SUPPLIED DATA =
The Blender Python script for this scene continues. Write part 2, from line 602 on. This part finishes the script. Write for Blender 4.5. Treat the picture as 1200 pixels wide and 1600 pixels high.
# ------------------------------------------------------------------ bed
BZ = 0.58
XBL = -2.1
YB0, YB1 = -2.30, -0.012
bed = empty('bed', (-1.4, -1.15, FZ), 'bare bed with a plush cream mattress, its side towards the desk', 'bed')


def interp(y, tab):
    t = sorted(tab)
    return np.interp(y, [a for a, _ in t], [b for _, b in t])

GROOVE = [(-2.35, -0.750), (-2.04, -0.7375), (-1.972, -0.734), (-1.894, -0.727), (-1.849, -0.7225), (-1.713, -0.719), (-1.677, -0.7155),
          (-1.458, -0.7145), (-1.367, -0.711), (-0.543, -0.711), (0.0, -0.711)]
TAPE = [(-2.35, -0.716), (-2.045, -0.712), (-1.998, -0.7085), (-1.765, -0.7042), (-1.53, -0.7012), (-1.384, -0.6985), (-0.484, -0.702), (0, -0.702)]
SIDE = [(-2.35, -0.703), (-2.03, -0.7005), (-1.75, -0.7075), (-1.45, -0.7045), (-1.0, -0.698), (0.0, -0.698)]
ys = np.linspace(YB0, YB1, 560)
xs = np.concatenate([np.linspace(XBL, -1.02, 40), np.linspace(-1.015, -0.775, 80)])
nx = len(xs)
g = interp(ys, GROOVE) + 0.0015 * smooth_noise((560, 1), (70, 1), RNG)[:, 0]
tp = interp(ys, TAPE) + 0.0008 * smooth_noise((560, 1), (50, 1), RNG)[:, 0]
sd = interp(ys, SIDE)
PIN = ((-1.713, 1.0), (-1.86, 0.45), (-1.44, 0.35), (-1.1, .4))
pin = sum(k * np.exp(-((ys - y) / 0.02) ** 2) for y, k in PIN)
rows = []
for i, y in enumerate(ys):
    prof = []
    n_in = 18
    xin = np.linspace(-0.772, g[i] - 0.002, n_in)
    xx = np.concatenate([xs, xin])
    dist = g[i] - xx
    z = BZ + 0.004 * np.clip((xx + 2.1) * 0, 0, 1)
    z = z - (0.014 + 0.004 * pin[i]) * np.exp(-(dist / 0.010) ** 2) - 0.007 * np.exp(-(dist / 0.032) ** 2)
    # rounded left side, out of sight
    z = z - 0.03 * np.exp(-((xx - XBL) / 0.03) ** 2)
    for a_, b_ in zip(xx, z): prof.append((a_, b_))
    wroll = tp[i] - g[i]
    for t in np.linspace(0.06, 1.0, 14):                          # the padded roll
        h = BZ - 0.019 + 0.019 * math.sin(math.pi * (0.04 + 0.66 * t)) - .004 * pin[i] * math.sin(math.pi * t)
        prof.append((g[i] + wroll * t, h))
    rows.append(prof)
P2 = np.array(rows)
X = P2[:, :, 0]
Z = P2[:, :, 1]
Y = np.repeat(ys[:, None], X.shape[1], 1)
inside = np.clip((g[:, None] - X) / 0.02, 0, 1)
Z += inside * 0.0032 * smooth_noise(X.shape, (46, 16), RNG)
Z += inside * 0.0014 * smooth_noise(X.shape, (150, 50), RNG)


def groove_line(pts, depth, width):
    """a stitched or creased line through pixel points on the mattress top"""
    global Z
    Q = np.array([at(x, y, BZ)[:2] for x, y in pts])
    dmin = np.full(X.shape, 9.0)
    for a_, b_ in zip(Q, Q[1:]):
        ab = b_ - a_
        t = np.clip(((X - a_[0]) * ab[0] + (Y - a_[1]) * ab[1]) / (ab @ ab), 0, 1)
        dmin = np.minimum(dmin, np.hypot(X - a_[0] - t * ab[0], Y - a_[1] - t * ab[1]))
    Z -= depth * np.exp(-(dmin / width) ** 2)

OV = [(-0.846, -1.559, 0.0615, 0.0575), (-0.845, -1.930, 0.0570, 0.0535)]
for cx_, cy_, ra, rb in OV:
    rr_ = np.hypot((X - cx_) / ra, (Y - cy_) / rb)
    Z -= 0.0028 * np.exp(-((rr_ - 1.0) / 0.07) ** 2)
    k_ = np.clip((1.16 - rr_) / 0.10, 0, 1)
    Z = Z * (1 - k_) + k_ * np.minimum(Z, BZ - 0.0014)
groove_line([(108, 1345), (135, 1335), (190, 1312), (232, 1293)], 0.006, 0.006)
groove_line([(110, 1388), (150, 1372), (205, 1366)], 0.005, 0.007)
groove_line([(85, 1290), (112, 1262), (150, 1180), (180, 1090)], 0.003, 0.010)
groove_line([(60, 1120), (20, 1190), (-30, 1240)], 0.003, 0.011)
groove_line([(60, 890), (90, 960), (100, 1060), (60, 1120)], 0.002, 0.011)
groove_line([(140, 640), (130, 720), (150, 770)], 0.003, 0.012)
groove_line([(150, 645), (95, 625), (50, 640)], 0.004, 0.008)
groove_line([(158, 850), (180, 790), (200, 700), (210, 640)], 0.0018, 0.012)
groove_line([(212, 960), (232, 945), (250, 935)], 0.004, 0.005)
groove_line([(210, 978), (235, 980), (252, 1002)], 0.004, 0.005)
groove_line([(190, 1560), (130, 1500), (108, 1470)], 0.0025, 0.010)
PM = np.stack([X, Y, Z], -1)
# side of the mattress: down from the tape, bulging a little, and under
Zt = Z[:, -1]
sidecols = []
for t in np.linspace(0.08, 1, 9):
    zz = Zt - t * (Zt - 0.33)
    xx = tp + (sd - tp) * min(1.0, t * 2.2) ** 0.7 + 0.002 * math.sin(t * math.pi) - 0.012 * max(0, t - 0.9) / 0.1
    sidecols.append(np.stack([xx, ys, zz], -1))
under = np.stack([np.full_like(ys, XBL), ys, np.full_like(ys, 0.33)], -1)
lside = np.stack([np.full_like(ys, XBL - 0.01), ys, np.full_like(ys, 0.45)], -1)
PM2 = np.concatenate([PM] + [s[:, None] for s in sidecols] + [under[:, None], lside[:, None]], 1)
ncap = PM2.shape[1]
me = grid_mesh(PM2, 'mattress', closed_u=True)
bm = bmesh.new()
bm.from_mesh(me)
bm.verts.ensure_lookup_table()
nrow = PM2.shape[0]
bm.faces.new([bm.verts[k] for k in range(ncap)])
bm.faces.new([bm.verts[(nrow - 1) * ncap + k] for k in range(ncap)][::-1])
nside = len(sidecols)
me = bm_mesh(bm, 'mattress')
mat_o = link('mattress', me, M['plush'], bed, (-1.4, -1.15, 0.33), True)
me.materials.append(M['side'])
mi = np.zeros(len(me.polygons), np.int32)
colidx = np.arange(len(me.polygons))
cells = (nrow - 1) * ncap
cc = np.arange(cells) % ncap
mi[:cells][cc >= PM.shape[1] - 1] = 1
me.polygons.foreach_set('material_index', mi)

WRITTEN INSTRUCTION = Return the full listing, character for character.

EXPECTED ANSWER =
The Blender Python script for this scene continues. Write part 2, from line 602 on. This part finishes the script. Write for Blender 4.5. Treat the picture as 1200 pixels wide and 1600 pixels high.
# ------------------------------------------------------------------ bed
BZ = 0.58
XBL = -2.1
YB0, YB1 = -2.30, -0.012
bed = empty('bed', (-1.4, -1.15, FZ), 'bare bed with a plush cream mattress, its side towards the desk', 'bed')


def interp(y, tab):
    t = sorted(tab)
    return np.interp(y, [a for a, _ in t], [b for _, b in t])

GROOVE = [(-2.35, -0.750), (-2.04, -0.7375), (-1.972, -0.734), (-1.894, -0.727), (-1.849, -0.7225), (-1.713, -0.719), (-1.677, -0.7155),
          (-1.458, -0.7145), (-1.367, -0.711), (-0.543, -0.711), (0.0, -0.711)]
TAPE = [(-2.35, -0.716), (-2.045, -0.712), (-1.998, -0.7085), (-1.765, -0.7042), (-1.53, -0.7012), (-1.384, -0.6985), (-0.484, -0.702), (0, -0.702)]
SIDE = [(-2.35, -0.703), (-2.03, -0.7005), (-1.75, -0.7075), (-1.45, -0.7045), (-1.0, -0.698), (0.0, -0.698)]
ys = np.linspace(YB0, YB1, 560)
xs = np.concatenate([np.linspace(XBL, -1.02, 40), np.linspace(-1.015, -0.775, 80)])
nx = len(xs)
g = interp(ys, GROOVE) + 0.0015 * smooth_noise((560, 1), (70, 1), RNG)[:, 0]
tp = interp(ys, TAPE) + 0.0008 * smooth_noise((560, 1), (50, 1), RNG)[:, 0]
sd = interp(ys, SIDE)
PIN = ((-1.713, 1.0), (-1.86, 0.45), (-1.44, 0.35), (-1.1, .4))
pin = sum(k * np.exp(-((ys - y) / 0.02) ** 2) for y, k in PIN)
rows = []
for i, y in enumerate(ys):
    prof = []
    n_in = 18
    xin = np.linspace(-0.772, g[i] - 0.002, n_in)
    xx = np.concatenate([xs, xin])
    dist = g[i] - xx
    z = BZ + 0.004 * np.clip((xx + 2.1) * 0, 0, 1)
    z = z - (0.014 + 0.004 * pin[i]) * np.exp(-(dist / 0.010) ** 2) - 0.007 * np.exp(-(dist / 0.032) ** 2)
    # rounded left side, out of sight
    z = z - 0.03 * np.exp(-((xx - XBL) / 0.03) ** 2)
    for a_, b_ in zip(xx, z): prof.append((a_, b_))
    wroll = tp[i] - g[i]
    for t in np.linspace(0.06, 1.0, 14):                          # the padded roll
        h = BZ - 0.019 + 0.019 * math.sin(math.pi * (0.04 + 0.66 * t)) - .004 * pin[i] * math.sin(math.pi * t)
        prof.append((g[i] + wroll * t, h))
    rows.append(prof)
P2 = np.array(rows)
X = P2[:, :, 0]
Z = P2[:, :, 1]
Y = np.repeat(ys[:, None], X.shape[1], 1)
inside = np.clip((g[:, None] - X) / 0.02, 0, 1)
Z += inside * 0.0032 * smooth_noise(X.shape, (46, 16), RNG)
Z += inside * 0.0014 * smooth_noise(X.shape, (150, 50), RNG)


def groove_line(pts, depth, width):
    """a stitched or creased line through pixel points on the mattress top"""
    global Z
    Q = np.array([at(x, y, BZ)[:2] for x, y in pts])
    dmin = np.full(X.shape, 9.0)
    for a_, b_ in zip(Q, Q[1:]):
        ab = b_ - a_
        t = np.clip(((X - a_[0]) * ab[0] + (Y - a_[1]) * ab[1]) / (ab @ ab), 0, 1)
        dmin = np.minimum(dmin, np.hypot(X - a_[0] - t * ab[0], Y - a_[1] - t * ab[1]))
    Z -= depth * np.exp(-(dmin / width) ** 2)

OV = [(-0.846, -1.559, 0.0615, 0.0575), (-0.845, -1.930, 0.0570, 0.0535)]
for cx_, cy_, ra, rb in OV:
    rr_ = np.hypot((X - cx_) / ra, (Y - cy_) / rb)
    Z -= 0.0028 * np.exp(-((rr_ - 1.0) / 0.07) ** 2)
    k_ = np.clip((1.16 - rr_) / 0.10, 0, 1)
    Z = Z * (1 - k_) + k_ * np.minimum(Z, BZ - 0.0014)
groove_line([(108, 1345), (135, 1335), (190, 1312), (232, 1293)], 0.006, 0.006)
groove_line([(110, 1388), (150, 1372), (205, 1366)], 0.005, 0.007)
groove_line([(85, 1290), (112, 1262), (150, 1180), (180, 1090)], 0.003, 0.010)
groove_line([(60, 1120), (20, 1190), (-30, 1240)], 0.003, 0.011)
groove_line([(60, 890), (90, 960), (100, 1060), (60, 1120)], 0.002, 0.011)
groove_line([(140, 640), (130, 720), (150, 770)], 0.003, 0.012)
groove_line([(150, 645), (95, 625), (50, 640)], 0.004, 0.008)
groove_line([(158, 850), (180, 790), (200, 700), (210, 640)], 0.0018, 0.012)
groove_line([(212, 960), (232, 945), (250, 935)], 0.004, 0.005)
groove_line([(210, 978), (235, 980), (252, 1002)], 0.004, 0.005)
groove_line([(190, 1560), (130, 1500), (108, 1470)], 0.0025, 0.010)
PM = np.stack([X, Y, Z], -1)
# side of the mattress: down from the tape, bulging a little, and under
Zt = Z[:, -1]
sidecols = []
for t in np.linspace(0.08, 1, 9):
    zz = Zt - t * (Zt - 0.33)
    xx = tp + (sd - tp) * min(1.0, t * 2.2) ** 0.7 + 0.002 * math.sin(t * math.pi) - 0.012 * max(0, t - 0.9) / 0.1
    sidecols.append(np.stack([xx, ys, zz], -1))
under = np.stack([np.full_like(ys, XBL), ys, np.full_like(ys, 0.33)], -1)
lside = np.stack([np.full_like(ys, XBL - 0.01), ys, np.full_like(ys, 0.45)], -1)
PM2 = np.concatenate([PM] + [s[:, None] for s in sidecols] + [under[:, None], lside[:, None]], 1)
ncap = PM2.shape[1]
me = grid_mesh(PM2, 'mattress', closed_u=True)
bm = bmesh.new()
bm.from_mesh(me)
bm.verts.ensure_lookup_table()
nrow = PM2.shape[0]
bm.faces.new([bm.verts[k] for k in range(ncap)])
bm.faces.new([bm.verts[(nrow - 1) * ncap + k] for k in range(ncap)][::-1])
nside = len(sidecols)
me = bm_mesh(bm, 'mattress')
mat_o = link('mattress', me, M['plush'], bed, (-1.4, -1.15, 0.33), True)
me.materials.append(M['side'])
mi = np.zeros(len(me.polygons), np.int32)
colidx = np.arange(len(me.polygons))
cells = (nrow - 1) * ncap
cc = np.arange(cells) % ncap
mi[:cells][cc >= PM.shape[1] - 1] = 1
me.polygons.foreach_set('material_index', mi)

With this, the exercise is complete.